• Dataset records:
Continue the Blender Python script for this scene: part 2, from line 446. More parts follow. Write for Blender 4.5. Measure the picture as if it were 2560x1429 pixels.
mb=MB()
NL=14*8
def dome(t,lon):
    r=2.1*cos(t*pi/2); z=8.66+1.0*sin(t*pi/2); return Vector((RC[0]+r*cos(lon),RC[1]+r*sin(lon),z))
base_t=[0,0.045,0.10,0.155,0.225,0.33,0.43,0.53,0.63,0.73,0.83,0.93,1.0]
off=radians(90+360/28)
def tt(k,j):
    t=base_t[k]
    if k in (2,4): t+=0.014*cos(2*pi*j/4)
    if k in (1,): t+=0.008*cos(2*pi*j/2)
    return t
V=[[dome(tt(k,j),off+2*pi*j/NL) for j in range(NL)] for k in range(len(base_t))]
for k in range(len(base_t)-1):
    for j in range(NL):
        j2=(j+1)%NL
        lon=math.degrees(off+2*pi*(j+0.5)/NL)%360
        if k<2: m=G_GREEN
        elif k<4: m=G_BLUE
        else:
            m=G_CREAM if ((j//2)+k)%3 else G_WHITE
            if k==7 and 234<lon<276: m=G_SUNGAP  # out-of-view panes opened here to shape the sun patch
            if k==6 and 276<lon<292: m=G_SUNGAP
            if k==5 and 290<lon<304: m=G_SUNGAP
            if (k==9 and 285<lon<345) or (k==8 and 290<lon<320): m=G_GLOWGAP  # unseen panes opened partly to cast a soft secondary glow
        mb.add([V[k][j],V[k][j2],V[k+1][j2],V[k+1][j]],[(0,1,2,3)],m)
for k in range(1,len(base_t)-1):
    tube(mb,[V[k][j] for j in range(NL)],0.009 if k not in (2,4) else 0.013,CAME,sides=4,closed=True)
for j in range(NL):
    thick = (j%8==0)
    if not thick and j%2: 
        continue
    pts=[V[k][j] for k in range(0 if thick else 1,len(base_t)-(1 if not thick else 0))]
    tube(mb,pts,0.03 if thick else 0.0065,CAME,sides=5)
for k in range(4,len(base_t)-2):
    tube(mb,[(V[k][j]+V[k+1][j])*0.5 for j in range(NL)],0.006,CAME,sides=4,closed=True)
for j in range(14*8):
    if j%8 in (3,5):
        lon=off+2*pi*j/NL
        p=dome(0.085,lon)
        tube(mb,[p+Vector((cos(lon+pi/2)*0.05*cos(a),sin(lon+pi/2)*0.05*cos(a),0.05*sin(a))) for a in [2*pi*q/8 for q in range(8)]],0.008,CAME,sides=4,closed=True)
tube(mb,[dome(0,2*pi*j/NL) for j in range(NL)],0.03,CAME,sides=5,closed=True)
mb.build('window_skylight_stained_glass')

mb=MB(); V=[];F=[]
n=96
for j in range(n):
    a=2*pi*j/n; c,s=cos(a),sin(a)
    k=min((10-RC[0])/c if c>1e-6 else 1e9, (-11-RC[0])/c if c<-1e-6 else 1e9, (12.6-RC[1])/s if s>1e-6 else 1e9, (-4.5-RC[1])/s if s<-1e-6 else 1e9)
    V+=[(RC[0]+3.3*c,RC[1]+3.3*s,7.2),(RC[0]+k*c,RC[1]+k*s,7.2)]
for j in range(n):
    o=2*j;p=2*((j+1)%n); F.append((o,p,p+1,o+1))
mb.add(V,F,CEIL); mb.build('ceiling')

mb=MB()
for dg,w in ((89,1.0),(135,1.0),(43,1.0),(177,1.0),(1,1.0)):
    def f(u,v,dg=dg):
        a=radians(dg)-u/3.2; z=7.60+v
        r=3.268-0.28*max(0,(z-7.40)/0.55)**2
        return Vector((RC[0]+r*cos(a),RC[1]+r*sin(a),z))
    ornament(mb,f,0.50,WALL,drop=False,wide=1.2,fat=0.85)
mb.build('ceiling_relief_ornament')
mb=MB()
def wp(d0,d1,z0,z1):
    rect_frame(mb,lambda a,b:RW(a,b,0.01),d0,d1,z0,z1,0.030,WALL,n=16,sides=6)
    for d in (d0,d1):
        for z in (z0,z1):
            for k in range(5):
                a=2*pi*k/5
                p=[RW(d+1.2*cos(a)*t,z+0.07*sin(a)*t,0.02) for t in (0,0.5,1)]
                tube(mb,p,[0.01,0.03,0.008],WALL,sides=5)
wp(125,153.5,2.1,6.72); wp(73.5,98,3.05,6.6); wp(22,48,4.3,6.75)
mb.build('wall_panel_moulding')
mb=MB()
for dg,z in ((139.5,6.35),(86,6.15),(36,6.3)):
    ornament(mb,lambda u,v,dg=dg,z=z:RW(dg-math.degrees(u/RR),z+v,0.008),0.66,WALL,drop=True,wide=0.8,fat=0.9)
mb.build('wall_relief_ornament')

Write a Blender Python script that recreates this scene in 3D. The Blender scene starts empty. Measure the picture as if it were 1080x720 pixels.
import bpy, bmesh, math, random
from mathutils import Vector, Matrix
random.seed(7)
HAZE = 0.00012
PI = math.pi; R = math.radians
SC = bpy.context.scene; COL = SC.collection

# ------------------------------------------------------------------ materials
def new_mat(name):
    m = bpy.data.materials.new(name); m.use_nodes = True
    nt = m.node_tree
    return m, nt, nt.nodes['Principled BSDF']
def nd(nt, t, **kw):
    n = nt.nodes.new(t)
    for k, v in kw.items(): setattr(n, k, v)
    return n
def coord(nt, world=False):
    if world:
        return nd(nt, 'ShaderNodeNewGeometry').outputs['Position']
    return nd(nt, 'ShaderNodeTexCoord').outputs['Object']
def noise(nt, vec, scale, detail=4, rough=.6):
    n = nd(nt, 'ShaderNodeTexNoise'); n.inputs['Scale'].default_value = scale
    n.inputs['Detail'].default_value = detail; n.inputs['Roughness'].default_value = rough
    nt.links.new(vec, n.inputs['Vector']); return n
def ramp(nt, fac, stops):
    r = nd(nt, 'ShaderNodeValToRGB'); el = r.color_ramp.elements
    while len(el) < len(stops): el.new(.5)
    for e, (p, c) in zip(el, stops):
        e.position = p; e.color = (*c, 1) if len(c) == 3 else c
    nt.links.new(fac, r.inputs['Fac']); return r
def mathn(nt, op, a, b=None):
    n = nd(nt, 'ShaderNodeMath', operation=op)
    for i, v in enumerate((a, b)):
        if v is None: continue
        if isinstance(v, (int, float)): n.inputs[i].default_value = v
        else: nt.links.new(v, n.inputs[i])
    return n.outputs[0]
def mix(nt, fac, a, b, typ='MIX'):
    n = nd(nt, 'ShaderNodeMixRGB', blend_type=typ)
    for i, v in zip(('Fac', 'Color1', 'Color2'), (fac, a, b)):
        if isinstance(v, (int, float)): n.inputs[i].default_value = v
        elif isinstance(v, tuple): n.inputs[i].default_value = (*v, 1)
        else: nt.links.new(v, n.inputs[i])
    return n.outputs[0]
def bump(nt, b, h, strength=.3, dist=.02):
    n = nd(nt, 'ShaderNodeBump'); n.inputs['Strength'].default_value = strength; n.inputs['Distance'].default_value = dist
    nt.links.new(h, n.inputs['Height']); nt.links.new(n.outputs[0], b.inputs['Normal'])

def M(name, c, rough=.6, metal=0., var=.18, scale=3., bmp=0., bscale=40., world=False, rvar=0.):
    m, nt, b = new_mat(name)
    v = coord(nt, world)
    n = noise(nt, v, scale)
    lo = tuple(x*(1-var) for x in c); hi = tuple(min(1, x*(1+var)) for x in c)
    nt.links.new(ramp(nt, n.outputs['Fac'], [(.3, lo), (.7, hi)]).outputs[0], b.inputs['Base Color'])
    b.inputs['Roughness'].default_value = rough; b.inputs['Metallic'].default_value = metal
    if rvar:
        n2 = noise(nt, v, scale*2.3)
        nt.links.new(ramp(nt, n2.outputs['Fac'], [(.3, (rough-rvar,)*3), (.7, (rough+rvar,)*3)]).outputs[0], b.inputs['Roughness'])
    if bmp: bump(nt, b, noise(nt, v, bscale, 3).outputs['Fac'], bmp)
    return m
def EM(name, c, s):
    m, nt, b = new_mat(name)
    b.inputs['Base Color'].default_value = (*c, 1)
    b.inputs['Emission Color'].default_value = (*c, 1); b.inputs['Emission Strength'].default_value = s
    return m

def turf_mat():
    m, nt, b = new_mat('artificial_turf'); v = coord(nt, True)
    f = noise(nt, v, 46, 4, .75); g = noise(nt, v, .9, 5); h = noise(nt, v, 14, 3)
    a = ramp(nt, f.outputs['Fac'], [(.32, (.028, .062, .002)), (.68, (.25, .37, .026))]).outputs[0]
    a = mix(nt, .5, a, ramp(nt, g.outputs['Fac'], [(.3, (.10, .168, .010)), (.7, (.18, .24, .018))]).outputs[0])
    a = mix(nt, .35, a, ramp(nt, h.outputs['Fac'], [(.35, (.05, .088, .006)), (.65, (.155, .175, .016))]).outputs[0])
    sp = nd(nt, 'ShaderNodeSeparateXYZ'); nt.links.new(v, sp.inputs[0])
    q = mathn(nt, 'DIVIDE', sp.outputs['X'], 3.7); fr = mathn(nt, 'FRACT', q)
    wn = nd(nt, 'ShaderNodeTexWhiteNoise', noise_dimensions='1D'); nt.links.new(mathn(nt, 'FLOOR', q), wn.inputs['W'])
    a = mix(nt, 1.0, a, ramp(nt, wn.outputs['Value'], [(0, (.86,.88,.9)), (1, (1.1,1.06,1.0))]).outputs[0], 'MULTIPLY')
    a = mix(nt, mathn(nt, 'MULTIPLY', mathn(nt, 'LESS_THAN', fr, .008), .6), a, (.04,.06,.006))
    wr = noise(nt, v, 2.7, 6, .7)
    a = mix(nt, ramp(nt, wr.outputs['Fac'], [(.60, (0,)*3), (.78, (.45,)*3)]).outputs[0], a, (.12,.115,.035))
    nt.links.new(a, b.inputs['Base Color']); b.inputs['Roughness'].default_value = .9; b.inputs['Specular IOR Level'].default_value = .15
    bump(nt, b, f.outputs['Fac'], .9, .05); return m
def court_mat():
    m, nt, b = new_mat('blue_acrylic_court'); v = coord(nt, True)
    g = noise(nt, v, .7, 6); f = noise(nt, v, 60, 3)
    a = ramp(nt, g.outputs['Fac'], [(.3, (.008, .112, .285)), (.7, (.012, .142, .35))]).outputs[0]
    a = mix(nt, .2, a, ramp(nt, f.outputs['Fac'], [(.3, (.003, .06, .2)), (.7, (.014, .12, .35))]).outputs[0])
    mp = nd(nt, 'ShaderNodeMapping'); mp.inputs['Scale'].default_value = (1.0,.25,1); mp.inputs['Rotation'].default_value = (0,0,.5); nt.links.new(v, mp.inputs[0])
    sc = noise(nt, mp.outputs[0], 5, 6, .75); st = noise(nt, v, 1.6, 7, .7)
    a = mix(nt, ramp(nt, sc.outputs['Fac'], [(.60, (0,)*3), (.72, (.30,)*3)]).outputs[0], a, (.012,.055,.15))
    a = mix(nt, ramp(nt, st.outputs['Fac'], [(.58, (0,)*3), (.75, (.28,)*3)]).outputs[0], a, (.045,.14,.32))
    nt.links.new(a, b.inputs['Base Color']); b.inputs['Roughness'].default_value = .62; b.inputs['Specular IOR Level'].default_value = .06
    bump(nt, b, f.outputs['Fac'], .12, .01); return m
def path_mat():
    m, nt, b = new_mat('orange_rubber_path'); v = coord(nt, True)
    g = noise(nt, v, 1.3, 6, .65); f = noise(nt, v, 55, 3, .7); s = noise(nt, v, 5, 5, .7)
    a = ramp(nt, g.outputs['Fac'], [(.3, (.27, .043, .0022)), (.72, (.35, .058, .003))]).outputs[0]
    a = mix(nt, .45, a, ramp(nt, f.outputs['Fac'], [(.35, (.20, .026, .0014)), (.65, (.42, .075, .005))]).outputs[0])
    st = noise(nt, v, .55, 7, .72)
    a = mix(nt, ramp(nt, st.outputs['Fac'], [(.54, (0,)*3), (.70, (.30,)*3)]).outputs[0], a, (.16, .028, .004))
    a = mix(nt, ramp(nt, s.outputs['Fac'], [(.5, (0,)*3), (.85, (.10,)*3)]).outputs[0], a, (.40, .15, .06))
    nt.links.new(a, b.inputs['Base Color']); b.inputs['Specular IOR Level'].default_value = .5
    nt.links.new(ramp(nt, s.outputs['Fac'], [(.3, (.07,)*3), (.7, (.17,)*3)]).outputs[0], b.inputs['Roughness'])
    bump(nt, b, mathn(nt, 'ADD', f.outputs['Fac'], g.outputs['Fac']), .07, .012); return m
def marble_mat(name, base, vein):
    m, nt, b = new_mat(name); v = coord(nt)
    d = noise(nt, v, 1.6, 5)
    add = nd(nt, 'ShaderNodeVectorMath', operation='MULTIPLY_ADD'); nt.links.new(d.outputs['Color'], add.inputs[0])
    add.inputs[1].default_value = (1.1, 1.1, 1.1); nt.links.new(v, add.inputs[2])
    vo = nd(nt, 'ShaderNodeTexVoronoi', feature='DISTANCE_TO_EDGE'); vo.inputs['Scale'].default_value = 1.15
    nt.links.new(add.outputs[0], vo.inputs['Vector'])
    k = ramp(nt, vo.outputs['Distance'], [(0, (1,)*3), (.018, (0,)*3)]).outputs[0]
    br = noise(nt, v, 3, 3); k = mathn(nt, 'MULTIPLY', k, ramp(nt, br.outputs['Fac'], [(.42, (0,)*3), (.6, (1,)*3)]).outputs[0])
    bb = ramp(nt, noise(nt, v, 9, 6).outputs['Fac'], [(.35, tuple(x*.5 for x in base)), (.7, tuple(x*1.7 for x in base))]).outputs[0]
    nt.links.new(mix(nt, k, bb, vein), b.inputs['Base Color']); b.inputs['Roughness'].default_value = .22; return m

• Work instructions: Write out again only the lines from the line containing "Write a Blender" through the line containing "SC = bpy.context.scene; COL = SC.collection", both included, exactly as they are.

• Full response:
Write a Blender Python script that recreates this scene in 3D. The Blender scene starts empty. Measure the picture as if it were 1080x720 pixels.
import bpy, bmesh, math, random
from mathutils import Vector, Matrix
random.seed(7)
HAZE = 0.00012
PI = math.pi; R = math.radians
SC = bpy.context.scene; COL = SC.collection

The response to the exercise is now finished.